Diffusion of CO2 in Magnesite under High Pressure and High Temperature from Molecular Dynamics Simulations

Abstract

CO2 transports in the Earth’s interior play a crucial role in understanding the deep carbon cycle and the global climate changes. Currently, CO2 transports inside of the Earth under extreme condition of pressure and temperature have not been understood well. In this study, the molecular dynamics (MD) calculations were performed to study CO2 transports under different CO2 pressures in slit-like magnesite pores with different pore sizes at 350~2500 K and 3~50 GPa are presented. Diffusion of CO2 in magnesite was improved as the temperature increases but showed the different features as a function of pressure.
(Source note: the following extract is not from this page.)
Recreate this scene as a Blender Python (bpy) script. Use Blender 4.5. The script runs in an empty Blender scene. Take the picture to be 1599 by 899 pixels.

The diffusion coefficients of CO2 in magnesite were found in the range of $9\times {10}^{-12}{\text{m}}^2{\text{s}}^{-1}~28000\times {10}^{-12}{\text{m}}^2{\text{s}}^{-1}$ . Magnesite with the pore size of 20~25 Å corresponds to the highest transports. Anisotropic diffusion of CO2 in magnesite may help to understand the inhomogeneous distribution of carbon in the upper mantle. The time of CO2 diffusion from the mantle to Earth surface was estimated to be around several tens of Ma and has an important effect on deep carbon cycle. The simulation of CO2 transports based on the Earth condition provides new insights to revealing the deep carbon cycle in the Earth’s interiors.